Woe to the inhabiters of
the earth and of the sea! for the devil is come down unto you, having great
wrath, because he knoweth that he hath but a short time. And when the dragon
saw that he was cast unto the earth, he persecuted the woman which brought
forth the man child. And to the woman were given two wings of a great eagle,
that she might fly into the wilderness, into her place, where she is nourished
for a time, and times, and half a time, from the face of the serpent. And the
serpent cast out of his mouth water as a flood after the woman, that he might cause
her to be carried away of the flood. And the earth helped the woman, and the
earth opened her mouth, and swallowed up the flood which the dragon cast out of
his mouth. And the dragon was wroth with the woman, and went to make war with
the remnant of her seed, which keep the commandments of God, and have the
testimony of Jesus Christ" (Rev. 12:1-17).
The Woman clothed with the Sun is the Church. The
moon, stars and the sun that decorate Her are to symbolize Her spiritual beauty
and glory. Travails and pains of childbirth represent the austerities of
Christians in the way of their spiritual rebirth. The red dragon is the devil
with his servants. Of course, a few details of this description are unclear to
us, but the sense and the result of spiritual warfare are obvious. The dragon
proved to be powerless to hurt the Woman and destroy her children. The Woman's
two wings can be perceived as fasting and prayer, which spiritually enrich a
man and take one nearer to God. The flood that the dragon cast out after the
Woman can be viewed as temptations. The dragon's allurements were swallowed up
by the earth, which some Church Fathers understand as humbleness because no
temptation can attract a humble man, committed and fully obedient to God. It is
noteworthy that the faithful suffered no harm from the dragon and even overcame
him by the blood of the Lamb, by receiving the Body and Blood of Christ. The
flight into the wilderness can be understood both literally and figuratively —
when the faithful voluntarily and completely separate themselves from the
sinful society and its vanity, in order to submerge entirely in spiritual life.

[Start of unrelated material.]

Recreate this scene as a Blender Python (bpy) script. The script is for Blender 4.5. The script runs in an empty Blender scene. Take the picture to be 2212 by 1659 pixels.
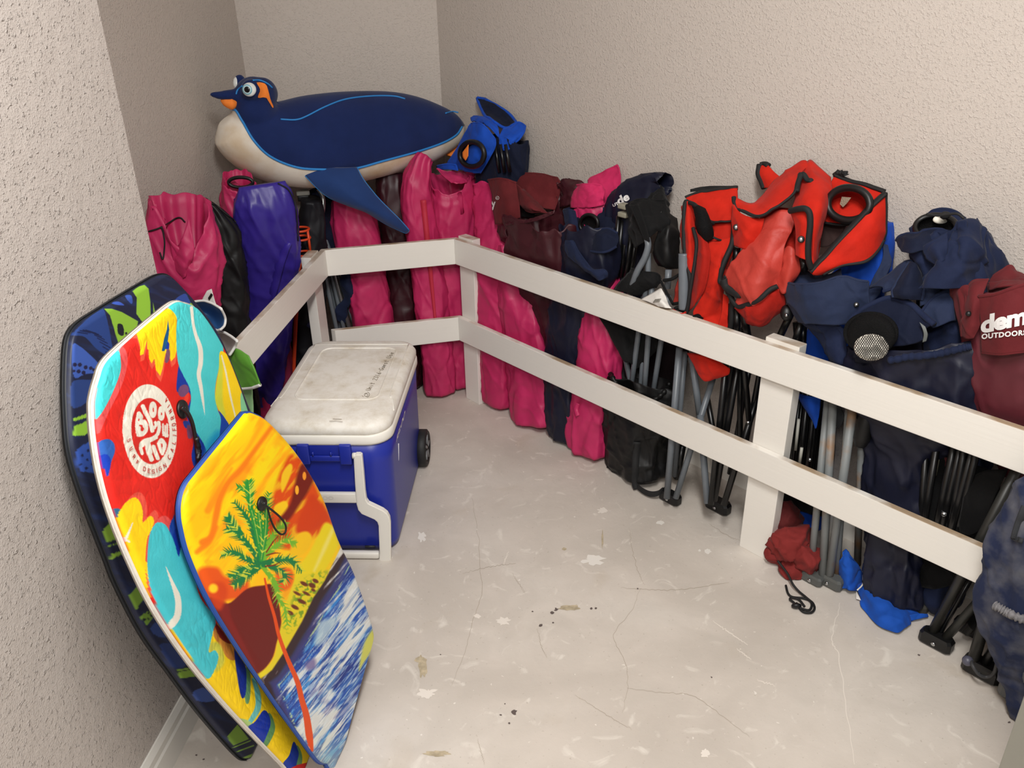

Mentioning of Archangel Michael and other heavenly hosts that overthrew the
dragon is obviously related to the time preceding the creation of our tangible
universe, when the angels, who were faithful to God, expelled Lucifer's
rebellious angels from the Paradise (it was the first revolution).
So it is doubtless that the vision of the Woman is
a combination of events from different epochs. It also contains elements from
the life of the Holy Virgin: birth of Christ (the Firstborn of the Church),
and the flight to Egypt, — and persecution of Christians in various periods.
In other apocalyptic visions, the Holy Apostle
John reiterates the description of persecutions of the faithful but from a
different perspective that will be discussed later. In Chapters 19 and 20 of
Revelation, the Apostle John depicted the conclusive defeat of antichrist,
false prophet and the ancient dragon, which would be thrown into the lake of
fire — the place of their never-ending torture.